Senate committee's vote provides some optimism for Hubble rescue


A Senate subcommittee took a step yesterday toward extending the life of the Hubble Space Telescope, approving a $250 million down payment on a possible servicing mission.

"I think it's great news," said Steven Beckwith, director of the Space Telescope Science Institute in Baltimore, which manages scientific research on the telescope.

Without a servicing mission, Hubble is expected to die by the middle of 2008. If it is serviced - at a cost estimated to be $500 million or more - Hubble would be productive five years beyond that, Beckwith said.

The Hubble money was added to a NASA spending plan. Overall, the budget for NASA approved by the subcommittee for Commerce, Justice, Science and Related Agencies is $16.4 billion - $60 million below the president's request and $90 million below what the House passed last week.

The spending plan fully funds the shuttle program and the new effort to build a spacecraft capable of carrying astronauts back to the moon and beyond.

It does not fully fund the servicing mission. But Senate aides said NASA already has $125 million available, so there would be $375 million for Hubble.

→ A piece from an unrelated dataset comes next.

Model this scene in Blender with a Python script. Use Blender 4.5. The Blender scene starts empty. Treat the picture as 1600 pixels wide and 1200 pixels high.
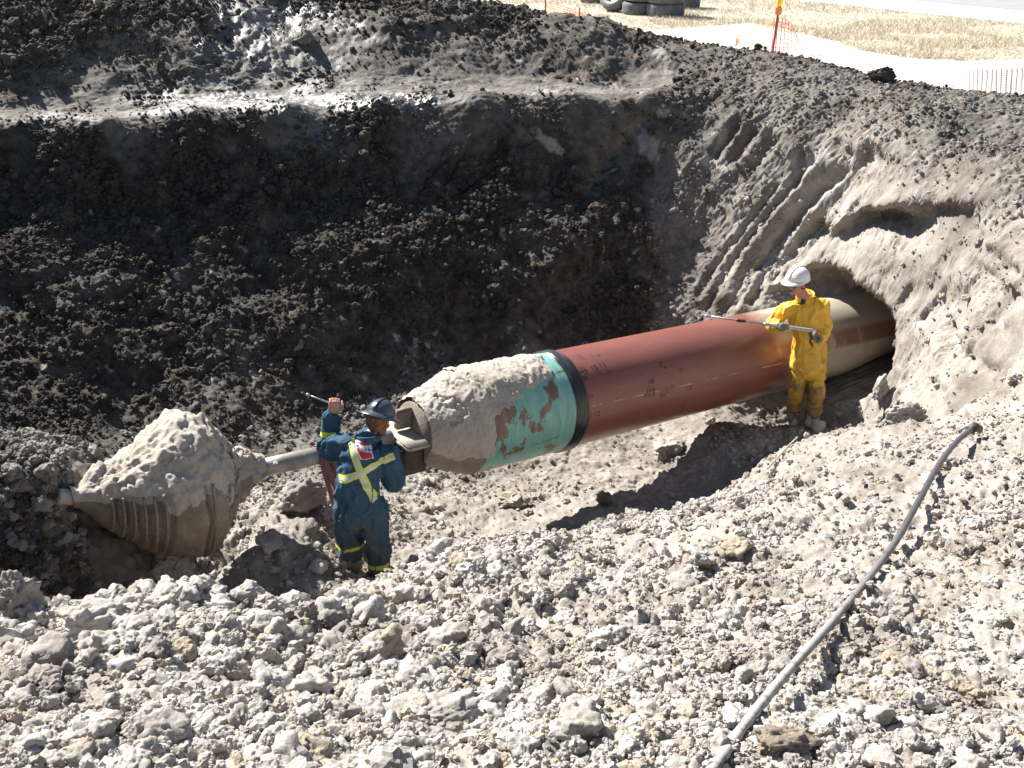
import bpy, bmesh, math, random
import numpy as np
from mathutils import Vector, Matrix, noise as mnoise
from mathutils.bvhtree import BVHTree

random.seed(7)
rng = np.random.default_rng(7)
scene = bpy.context.scene
COL = scene.collection

# ------------------------------------------------------------------ camera, sky, sun, exposure
CAM_Z = 2.2
PITCH = math.radians(25.0)
F = 1600.0                                    # focal length in pixels of the 1600x1200 frame
cam_d = bpy.data.cameras.new('camera')
cam_d.sensor_width = 36.0
cam_d.lens = 36.0
cam_d.clip_start = 0.05
cam_d.clip_end = 3000
cam = bpy.data.objects.new('camera', cam_d)
cam.location = (0, 0, CAM_Z)
cam.rotation_euler = (math.radians(90) - PITCH, 0, 0)
COL.objects.link(cam)
scene.camera = cam

SUN_DIR = Vector((-0.56, 0.50, 0.70)).normalized()     # towards the sun
sun_el = math.asin(SUN_DIR.z)
sun_az = math.atan2(SUN_DIR.x, SUN_DIR.y)              # from +Y, clockwise towards +X
world = bpy.data.worlds.new('World')
scene.world = world
world.use_nodes = True
wn = world.node_tree.nodes
wl = world.node_tree.links
sky = wn.new('ShaderNodeTexSky')
sky.sky_type = 'NISHITA'
sky.sun_disc = False
sky.sun_elevation = sun_el
sky.sun_rotation = sun_az
sky.air_density = 1.0
sky.dust_density = 0.6
wl.new(sky.outputs[0], wn['Background'].inputs[0])
wn['Background'].inputs[1].default_value = 0.05
sun_d = bpy.data.lights.new('sun', 'SUN')
sun_d.energy = 5.0
sun_d.angle = math.radians(0.5)
sun_d.color = (1.0, 0.965, 0.91)
sun = bpy.data.objects.new('sun', sun_d)
sun.rotation_euler = SUN_DIR.to_track_quat('Z', 'Y').to_euler()
sun.location = (-8, 10, 14)
COL.objects.link(sun)
scene.view_settings.view_transform = 'Standard'
scene.view_settings.look = 'None'
scene.view_settings.gamma = 1.0
scene.view_settings.use_curve_mapping = False
scene.view_settings.exposure = 1.32
scene.render.engine = 'CYCLES'
scene.cycles.use_denoising = True
scene.cycles.max_bounces = 6

# ------------------------------------------------------------------ projection helpers
def depression(py):
    return PITCH + math.atan((py - 600.0) / F)

def P(px, py, D):
    """world point seen at pixel (px, py) of the 1600x1200 photo at forward distance D"""
    h = D * math.tan(depression(py))
    depth = D * math.cos(PITCH) + h * math.sin(PITCH)
    return np.array(((px - 800.0) / F * depth, D, CAM_Z - h))

def G(px, py, z=0.0):
    """world point on the plane z seen at the pixel"""
    return P(px, py, (CAM_Z - z) / math.tan(depression(py)))

def project(p):
    p = np.asarray(p, dtype=np.float64)
    h = CAM_Z - p[..., 2]
    D = p[..., 1]
    depth = D * math.cos(PITCH) + h * math.sin(PITCH)
    up = D * math.sin(PITCH) - h * math.cos(PITCH)
    return 800 + F * p[..., 0] / depth, 600 - F * up / depth, depth

# ------------------------------------------------------------------ numpy noise
def _hash(ix, iy, iz, seed):
    h = (ix.astype(np.int64) * 374761393 + iy.astype(np.int64) * 668265263 + iz.astype(np.int64) * 2147483647 + seed * 1274126177) & 0xFFFFFFFF
    h = ((h ^ (h >> 13)) * 1274126177) & 0xFFFFFFFF
    h = h ^ (h >> 16)
    return h

def _rnd(h, k):
    h = (h * (2 * k + 40503) + k * 974711) & 0xFFFFFFFF
    h = ((h ^ (h >> 15)) * 2246822519) & 0xFFFFFFFF
    h = h ^ (h >> 13)
    return (h & 0xFFFFFF).astype(np.float32) / np.float32(0xFFFFFF)

def vnoise(p, seed=0):
    """value noise in [-1, 1], p is (n, 3)"""
    f = np.floor(p)
    t = (p - f).astype(np.float32)
    t = t * t * (3 - 2 * t)
    i = f.astype(np.int64)
    out = np.zeros(len(p), np.float32)
    for dx in (0, 1):
        wx = t[:, 0] if dx else 1 - t[:, 0]
        for dy in (0, 1):
            wy = t[:, 1] if dy else 1 - t[:, 1]
            for dz in (0, 1):
                wz = t[:, 2] if dz else 1 - t[:, 2]
                out += wx * wy * wz * _rnd(_hash(i[:, 0] + dx, i[:, 1] + dy, i[:, 2] + dz, seed), 1)
    return out * 2 - 1

def fbm(p, octaves=4, seed=0, gain=0.5):
    out = np.zeros(len(p), np.float32)
    a = 1.0
    q = p.copy()
    for o in range(octaves):
        out += a * vnoise(q, seed + o * 17)
        q = q * 2.03 + 11.7
        a *= gain
    return out

def clods(p, seed=0, lo=0.28, hi=0.62, chance=1.0):
    """height of a bed of round lumps, one per cell; 0..about 0.6 in cell units"""
    n = len(p)
    out = np.zeros(n, np.float32)
    step = 150000
    for a in range(0, n, step):
        q = p[a:a + step]
        f = np.floor(q).astype(np.int64)
        best = np.zeros(len(q), np.float32)
        for dx in (-1, 0, 1):
            for dy in (-1, 0, 1):
                for dz in (-1, 0, 1):
                    cx, cy, cz = f[:, 0] + dx, f[:, 1] + dy, f[:, 2] + dz
                    h = _hash(cx, cy, cz, seed)
                    ox = cx + 0.15 + 0.7 * _rnd(h, 1)
                    oy = cy + 0.15 + 0.7 * _rnd(h, 2)
                    oz = cz + 0.15 + 0.7 * _rnd(h, 3)
                    r = lo + (hi - lo) * _rnd(h, 4) ** 1.6
                    if chance < 1:
                        r = r * (_rnd(h, 5) < chance)
                    d2 = (q[:, 0] - ox) ** 2 + (q[:, 1] - oy) ** 2 + (q[:, 2] - oz) ** 2
                    best = np.maximum(best, np.sqrt(np.maximum(0, r * r - d2)).astype(np.float32))
        out[a:a + step] = best
    return out

def sstep(a, b, x):
    t = np.clip((x - a) / (b - a), 0, 1)
    return t * t * (3 - 2 * t)

# ------------------------------------------------------------------ materials
def new_mat(name):
    m = bpy.data.materials.new(name)
    m.use_nodes = True
    nt = m.node_tree
    return m, nt, nt.nodes, nt.links, nt.nodes['Principled BSDF']

def nz(N, L, scale, detail=4, rough=0.55, coord=None, vec=None, stretch=None, dist=0.0):
    t = N.new('ShaderNodeTexNoise')
    t.inputs['Scale'].default_value = scale
    t.inputs['Detail'].default_value = detail
    t.inputs['Roughness'].default_value = rough
    t.inputs['Distortion'].default_value = dist
    if vec is not None:
        if stretch:
            mp = N.new('ShaderNodeMapping')
            mp.inputs['Scale'].default_value = stretch
            L.new(vec, mp.inputs[0])
            vec = mp.outputs[0]
        L.new(vec, t.inputs['Vector'])
    return t.outputs['Fac']

def ramp(N, L, src, a, b, ca=(0, 0, 0, 1), cb=(1, 1, 1, 1)):
    if a > b:
        a, b, ca, cb = b, a, cb, ca
    r = N.new('ShaderNodeValToRGB')
    r.color_ramp.elements[0].position = a
    r.color_ramp.elements[1].position = b
    r.color_ramp.elements[0].color = ca
    r.color_ramp.elements[1].color = cb
    L.new(src, r.inputs[0])
    return r.outputs[0]

def mix(N, L, fac, a, b, mode='MIX'):
    m = N.new('ShaderNodeMix')
    m.data_type = 'RGBA'
    m.blend_type = mode
    for sock, v in ((m.inputs[0], fac), (m.inputs[6], a), (m.inputs[7], b)):
        if isinstance(v, (int, float)):
            sock.default_value = v
        elif isinstance(v, tuple):
            sock.default_value = v if len(v) == 4 else (*v, 1)
        else:
            L.new(v, sock)
    return m.outputs[2]

def bump(N, L, bsdf, src, strength, dist, prev=None):
    b = N.new('ShaderNodeBump')
    b.inputs['Strength'].default_value = strength
    b.inputs['Distance'].default_value = dist
    L.new(src, b.inputs['Height'])
    if prev is not None:
        L.new(prev, b.inputs['Normal'])
    L.new(b.outputs[0], bsdf.inputs['Normal'])
    return b.outputs[0]

CLAY = (0.345, 0.312, 0.272)
CLAY_PALE = (0.49, 0.46, 0.43)
CLAY_DAMP = (0.18, 0.152, 0.125)
TOPSOIL = (0.026, 0.020, 0.015)
TOPSOIL_DRY = (0.074, 0.060, 0.047)

def math_n(N, L, op, a, b=None, c=None):
    m_ = N.new('ShaderNodeMath'); m_.operation = op
    for i, v in enumerate((a, b, c)):
        if v is None: continue
        if isinstance(v, (int, float)): m_.inputs[i].default_value = v
        else: L.new(v, m_.inputs[i])
    return m_.outputs[0]


def soil_mat(name, use_attr, clay_value=1.0):
    m, nt, N, L, B = new_mat(name)
    geo = N.new('ShaderNodeNewGeometry')
    pos = geo.outputs['Position']
    big = nz(N, L, 0.9, 5, 0.6, vec=pos)
    mid = nz(N, L, 6.0, 5, 0.65, vec=pos)
    fine = nz(N, L, 55.0, 5, 0.7, vec=pos)
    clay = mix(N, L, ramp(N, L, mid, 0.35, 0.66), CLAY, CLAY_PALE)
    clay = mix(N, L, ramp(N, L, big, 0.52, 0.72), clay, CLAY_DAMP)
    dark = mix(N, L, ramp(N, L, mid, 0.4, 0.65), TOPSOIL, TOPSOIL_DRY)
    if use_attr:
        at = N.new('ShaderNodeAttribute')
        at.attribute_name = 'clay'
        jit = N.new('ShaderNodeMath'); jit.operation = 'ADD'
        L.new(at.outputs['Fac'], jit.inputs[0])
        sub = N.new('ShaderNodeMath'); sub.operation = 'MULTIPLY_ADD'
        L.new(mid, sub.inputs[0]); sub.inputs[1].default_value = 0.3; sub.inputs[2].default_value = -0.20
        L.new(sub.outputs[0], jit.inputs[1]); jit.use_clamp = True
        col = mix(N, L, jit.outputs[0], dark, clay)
    else:
        oi = N.new('ShaderNodeObjectInfo')
        rv = ramp(N, L, oi.outputs['Random'], 0.0, 1.0, (0.86, 0.86, 0.86, 1), (1.1, 1.1, 1.1, 1))
        tan = ramp(N, L, oi.outputs['Random'], 0.86, 0.95)
        clay = mix(N, L, math_n(N, L, 'MULTIPLY', tan, .7), clay, (.30, .235, .155))
        col = mix(N, L, 1.0, mix(N, L, clay_value, dark, clay), rv, 'MULTIPLY')
    spk = ramp(N, L, fine, 0.3, 0.7, (0.78, 0.78, 0.78, 1), (1.15, 1.15, 1.15, 1))
    if use_attr:
        spk = mix(N, L, 1.0, spk, (.82, .80, .77), 'MULTIPLY')
    col = mix(N, L, 1.0, col, spk, 'MULTIPLY')
    L.new(col, B.inputs['Base Color'])
    B.inputs['Specular IOR Level'].default_value = 0.3
    B.inputs['Roughness'].default_value = 0.92
    if use_attr:
        aw = N.new('ShaderNodeAttribute')
        aw.attribute_name = 'wet'
        r = N.new('ShaderNodeMapRange')
        L.new(aw.outputs['Fac'], r.inputs[0])
        r.inputs[3].default_value = 0.92
        r.inputs[4].default_value = 0.33
        L.new(r.outputs[0], B.inputs['Roughness'])
        r2 = N.new('ShaderNodeMapRange')
        L.new(aw.outputs['Fac'], r2.inputs[0])
        r2.inputs[3].default_value = 0.3
        r2.inputs[4].default_value = 1.0
        L.new(r2.outputs[0], B.inputs['Specular IOR Level'])
    n1 = bump(N, L, B, mid, 0.5, 0.03)
    bump(N, L, B, fine, 0.8, 0.008, n1)
    return m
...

Additional money could be appropriated next year or taken from other NASA programs to fund the full $500 million cost.

The NASA spending plan - including money for the Hubble mission - must still win approval in the Senate Appropriations Committee and the full Senate, then go to a House and Senate conference committee.

But Sen. Barbara A. Mikulski, a Maryland Democrat and longtime champion of the Hubble who was instrumental in securing funding yesterday, said she's optimistic because the mission has the tentative support of NASA's new administrator, Michael D. Griffin.

"I have long said that Hubble is the greatest scientific instrument since Galileo's telescope," she said in a written statement. "That's why I wasn't going to let it die without a fight."

Mikulski also will serve on the conference committee to negotiate differences between the Senate and the House, which did not approve Hubble servicing money.

Hubble has been serviced and upgraded by astronauts four times since its launch in April 1990. The service missions have vastly increased its power and extended its useful life well beyond original estimates.

But early last year, former NASA Administrator Sean O'Keefe canceled plans for a fifth mission that would have installed two new instruments and replaced failing gyroscopes and batteries.

He cited tightened safety guidelines set by the Columbia Accident Investigation Board and decreed that all future shuttle flights would be dedicated to the completion of the International Space Station.

Griffin, who took the helm of the space agency in April, has said he wants to reverse that decision, provided the first two shuttle flights since the Columbia accident are completed safely.

Plans to eliminate the Hubble servicing mission prompted opposition from the telescope supporters who say the startling images of distant stars have increased interest in astronomy.

The financial stakes in Maryland are high as well. The Space Telescope Science Institute employs about 400 people on the campus of the Johns Hopkins University, where it has managed Hubble since its launch in 1990.

NASA's Goddard Space Flight Center in Greenbelt oversees Hubble's day-to-day operations. About 120 civil servants and 200 contractors at Goddard have spent at least some time this year working on a Hubble servicing mission, said Ed Campion, a Goddard spokesman.